Fee Request Claimed High Hourly Rates And Inflated Work Requests.
By now, readers will know that winning defendants in SLAPP motions are entitled to a fee recovery. (Code Civ. Proc., § 425.16(c)(1).) Despite this entitlement, however, the fee request must be reasonable under the lodestar analysis, allowing a trial judge to deny entirely or significantly reduce an inflated request. That is what happened in Dean v. Friends of Pine Meadow, Case No. A151256 (1st Dist., Div. 4 Sept. 27, 2018) (unpublished).
The trial judge was presented with a large fee request of $244,418.57 by winning SLAPP defendants, inclusive of a positive 1.5 multiplier request. That included lead work by a Los Angeles lead attorney and a request for hourly rates in the $750-775 range for a case venued in Contra Costa County (East Bay area). Plaintiffs challenged the fee motion as being untimely filed and unreasonable in amount, with lots of submissions by both sides in support of their respective positions. The trial judge found that defendants failed to show that a more local attorney learned in SLAPP issues could not be found, that $400-500 was the reasonable lodestar hourly rate for East Bay attorneys, that lead counsel was entitled to a $100 raise in his hourly rate (given that he carried work on a contingent basis for some time, which was the top $500 rate awarded by the lower court), and that some of the time charges were duplicative, unnecessary, or unreasonable.
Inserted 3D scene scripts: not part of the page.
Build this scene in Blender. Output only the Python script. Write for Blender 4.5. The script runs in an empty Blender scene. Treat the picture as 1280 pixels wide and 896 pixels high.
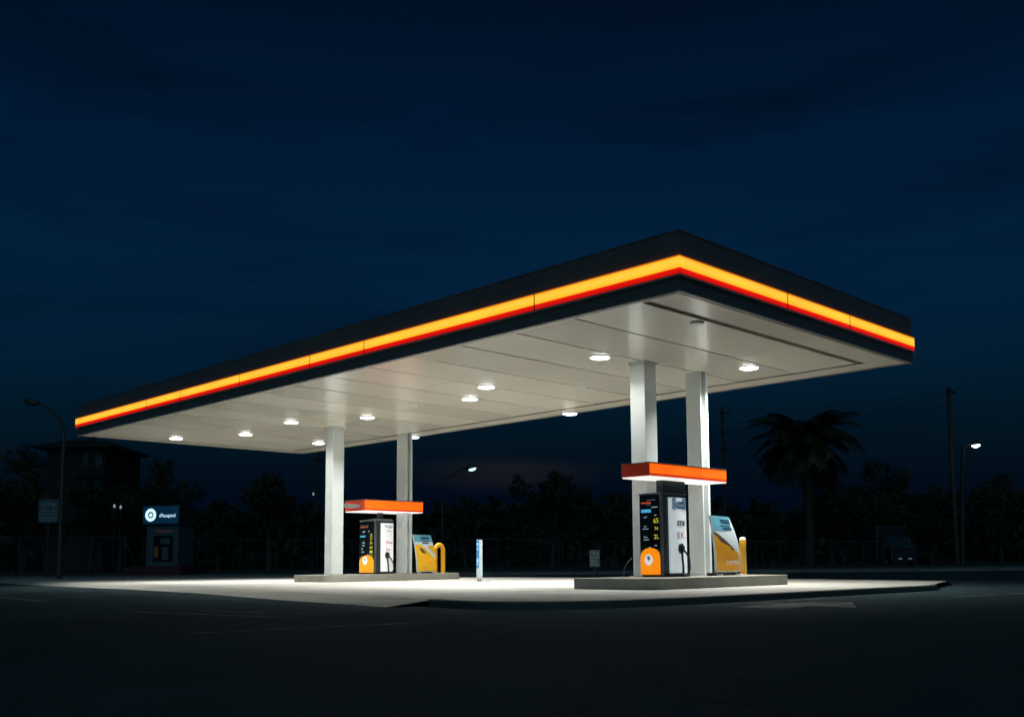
import bpy, bmesh, math, random
from mathutils import Vector, Matrix
random.seed(7)
scene = bpy.context.scene
COL = scene.collection
PI = math.pi
ROAD = -0.1          # asphalt level; the raised forecourt slab is z = 0
ISL = 0.213          # top of the pump islands

# ------------------------------------------------------------------ camera
CAM = Vector((9.2454, -12.6083, 0.537))
YAW, PITCH, ROLL, FPX, SX, SY = .7692, .104, -.0097, 1248.2354, 44.0153, 124.0511
fw = Vector((-math.sin(YAW)*math.cos(PITCH), math.cos(YAW)*math.cos(PITCH), math.sin(PITCH)))
rt = Vector((math.cos(YAW), math.sin(YAW), 0))
up = rt.cross(fw)
cr = math.cos(ROLL)*rt + math.sin(ROLL)*up
cu = -math.sin(ROLL)*rt + math.cos(ROLL)*up
FH = Vector((-math.sin(YAW), math.cos(YAW), 0))     # horizontal view direction
cd = bpy.data.cameras.new('camera')
cam = bpy.data.objects.new('camera', cd); COL.objects.link(cam)
cam.matrix_world = Matrix(((cr.x, cu.x, -fw.x, CAM.x), (cr.y, cu.y, -fw.y, CAM.y), (cr.z, cu.z, -fw.z, CAM.z), (0, 0, 0, 1)))
cd.sensor_fit = 'HORIZONTAL'; cd.sensor_width = 36
cd.lens = FPX/1280*36
cd.shift_x = -SX/1280; cd.shift_y = SY/1280
cd.clip_start = .05; cd.clip_end = 5000
scene.camera = cam

def at(x, y, depth):
    """world point at a given horizontal distance in front of the camera"""
    d = fw + cr*(x-640-SX)/FPX - cu*(y-448-SY)/FPX
    return CAM + d*(depth/d.dot(FH))
def gnd(x, depth, z=ROAD):
    p = at(x, 702, depth); return Vector((p.x, p.y, z))

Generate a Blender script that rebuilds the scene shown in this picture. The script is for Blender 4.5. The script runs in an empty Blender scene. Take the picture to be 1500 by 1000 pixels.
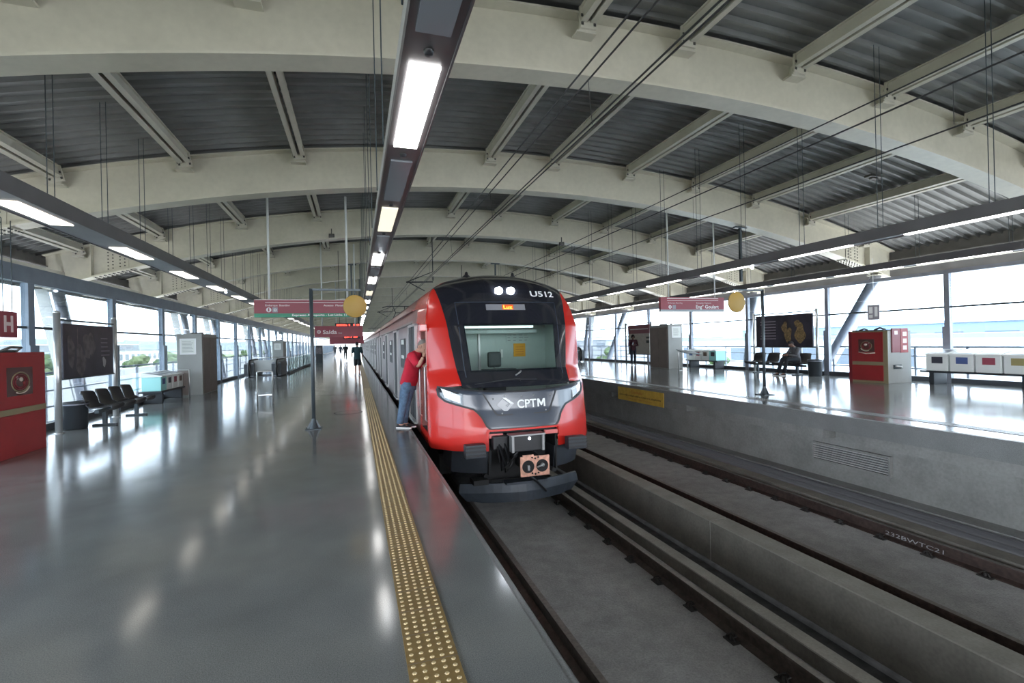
import bpy, bmesh, math, random
from mathutils import Vector, Matrix
random.seed(4)
SC = bpy.context.scene
COL = SC.collection
PI = math.pi

# ------------------------------------------------------------------ materials
MATS = {}
def mat(name, col, rough=.5, metal=0., spec=.5, coat=0., noise=None, emit=None, bump=None, rnoise=None):
    m = bpy.data.materials.new(name); m.use_nodes = True
    nt = m.node_tree; b = nt.nodes['Principled BSDF']
    b.inputs['Base Color'].default_value = (*col, 1)
    b.inputs['Roughness'].default_value = rough
    b.inputs['Metallic'].default_value = metal
    b.inputs['Specular IOR Level'].default_value = spec
    if coat:
        b.inputs['Coat Weight'].default_value = coat
        b.inputs['Coat Roughness'].default_value = .06
    tc = None
    if noise or bump or rnoise:
        tc = nt.nodes.new('ShaderNodeTexCoord')
    if noise:                       # (scale, amount, second scale, second amount)
        last = None
        for i in range(0, len(noise), 2):
            n = nt.nodes.new('ShaderNodeTexNoise'); n.inputs['Scale'].default_value = noise[i]
            n.inputs['Detail'].default_value = 4
            nt.links.new(tc.outputs['Object'], n.inputs['Vector'])
            r = nt.nodes.new('ShaderNodeMapRange')
            r.inputs['From Min'].default_value = .3; r.inputs['From Max'].default_value = .7
            r.inputs['To Min'].default_value = 1 - noise[i+1]; r.inputs['To Max'].default_value = 1 + noise[i+1]
            nt.links.new(n.outputs['Fac'], r.inputs['Value'])
            mx = nt.nodes.new('ShaderNodeMix'); mx.data_type = 'RGBA'; mx.blend_type = 'MULTIPLY'
            mx.inputs['Factor'].default_value = 1
            if last is None: mx.inputs['A'].default_value = (*col, 1)
            else: nt.links.new(last, mx.inputs['A'])
            nt.links.new(r.outputs['Result'], mx.inputs['B'])
            last = mx.outputs['Result']
        nt.links.new(last, b.inputs['Base Color'])
    if rnoise:
        n = nt.nodes.new('ShaderNodeTexNoise'); n.inputs['Scale'].default_value = rnoise[0]
        nt.links.new(tc.outputs['Object'], n.inputs['Vector'])
        r = nt.nodes.new('ShaderNodeMapRange')
        r.inputs['To Min'].default_value = rough - rnoise[1]; r.inputs['To Max'].default_value = rough + rnoise[1]
        nt.links.new(n.outputs['Fac'], r.inputs['Value']); nt.links.new(r.outputs['Result'], b.inputs['Roughness'])
    if bump:
        n = nt.nodes.new('ShaderNodeTexNoise'); n.inputs['Scale'].default_value = bump[0]; n.inputs['Detail'].default_value = 5
        nt.links.new(tc.outputs['Object'], n.inputs['Vector'])
        bp = nt.nodes.new('ShaderNodeBump'); bp.inputs['Strength'].default_value = bump[1]; bp.inputs['Distance'].default_value = .02
        nt.links.new(n.outputs['Fac'], bp.inputs['Height']); nt.links.new(bp.outputs['Normal'], b.inputs['Normal'])
    if emit:
        b.inputs['Emission Color'].default_value = (*emit[0], 1); b.inputs['Emission Strength'].default_value = emit[1]
    MATS[name] = m
    return m

def glass(name, tint, fac=.07):
    m = bpy.data.materials.new(name); m.use_nodes = True
    nt = m.node_tree; nt.nodes.remove(nt.nodes['Principled BSDF'])
    out = nt.nodes['Material Output']
    t = nt.nodes.new('ShaderNodeBsdfTransparent'); t.inputs['Color'].default_value = (*tint, 1)
    g = nt.nodes.new('ShaderNodeBsdfGlossy'); g.inputs['Roughness'].default_value = .02
    fr = nt.nodes.new('ShaderNodeLayerWeight'); fr.inputs['Blend'].default_value = .12
    r = nt.nodes.new('ShaderNodeMapRange'); r.inputs['To Min'].default_value = fac * .5; r.inputs['To Max'].default_value = .55
    nt.links.new(fr.outputs['Fresnel'], r.inputs['Value'])
    mx = nt.nodes.new('ShaderNodeMixShader')
    nt.links.new(r.outputs['Result'], mx.inputs['Fac']); nt.links.new(t.outputs[0], mx.inputs[1]); nt.links.new(g.outputs[0], mx.inputs[2])
    nt.links.new(mx.outputs[0], out.inputs['Surface'])
    MATS[name] = m
    return m

M = MATS
mat('granite', (.185, .193, .190), .135, noise=(160, .30, 2.2, .08, .35, .08), rnoise=(1.3, .045), spec=.75)
mat('edge_stone', (.19, .195, .195), .32, noise=(140, .25, 3, .1))
mat('tactile', (.27, .178, .062), .45, noise=(25, .14, 1.2, .16))
mat('dome', (.56, .43, .23), .4, noise=(30, .12))
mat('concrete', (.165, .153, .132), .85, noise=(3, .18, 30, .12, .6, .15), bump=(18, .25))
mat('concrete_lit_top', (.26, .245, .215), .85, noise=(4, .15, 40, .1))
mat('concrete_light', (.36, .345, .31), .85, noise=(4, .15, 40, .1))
mat('slab', (.33, .325, .32), .9, noise=(5, .13, 70, .18, .8, .12), bump=(40, .3))
mat('side_concrete', (.24, .24, .232), .85, noise=(2, .14, 25, .1), bump=(20, .2))
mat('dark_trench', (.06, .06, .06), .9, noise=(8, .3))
mat('rail_rust', (.068, .046, .040), .6, .4, noise=(20, .3, 3, .2))
mat('rail_brown', (.075, .058, .048), .55, .4, noise=(20, .3, 3, .2))
mat('rail_head', (.22, .20, .18), .42, .7, noise=(30, .2))
mat('clip', (.045, .042, .04), .6, .4)
mat('cable', (.055, .055, .06), .45)
mat('beam', (.60, .565, .465), .40, noise=(1.3, .06, 9, .04), bump=(6, .05))
mat('purlin', (.56, .53, .45), .5, noise=(2, .08))
mat('sheet', (.225, .225, .22), .55, .15, noise=(2, .12))
mat('bolt', (.10, .095, .09), .5, .5)
mat('eave', (.23, .215, .205), .6, noise=(2, .15))
mat('blue_steel', (.22, .27, .33), .45, .2, noise=(4, .1))
mat('grey_steel', (.24, .25, .29), .4, .4, noise=(4, .1))
mat('dark_steel', (.06, .075, .085), .4, .3)
mat('curb', (.055, .06, .07), .5)
mat('duct', (.17, .165, .175), .42, .3, noise=(1.5, .12))
mat('duct_light', (.40, .40, .39), .45)
mat('dead_panel', (.36, .39, .43), .16, .1)
mat('sensor', (.03, .03, .035), .3)
mat('lamp_on', (.9, .9, .9), .4, emit=((1, .985, .95), 7))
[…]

The appellate court sustained the result on both the defense appeal and plaintiffs’ cross-appeal.
The lower court, based on the record, carefully followed the lodestar analysis, demonstrating that use of a non-local counsel was not required, that the claimed hourly rates were too high for the East Bay venue, and that an inflated request was presented—which means discretion was properly used to deny the fee request by the defense.
With respect to plaintiffs’ cross-appeal, plaintiff did appeal timely from a later judgment which was the appealable order rather than an earlier minute order not even involving the defense SLAPP fee entitlement. However, with that being said, the trial court did not err by awarding defendants a reduced amount of fees.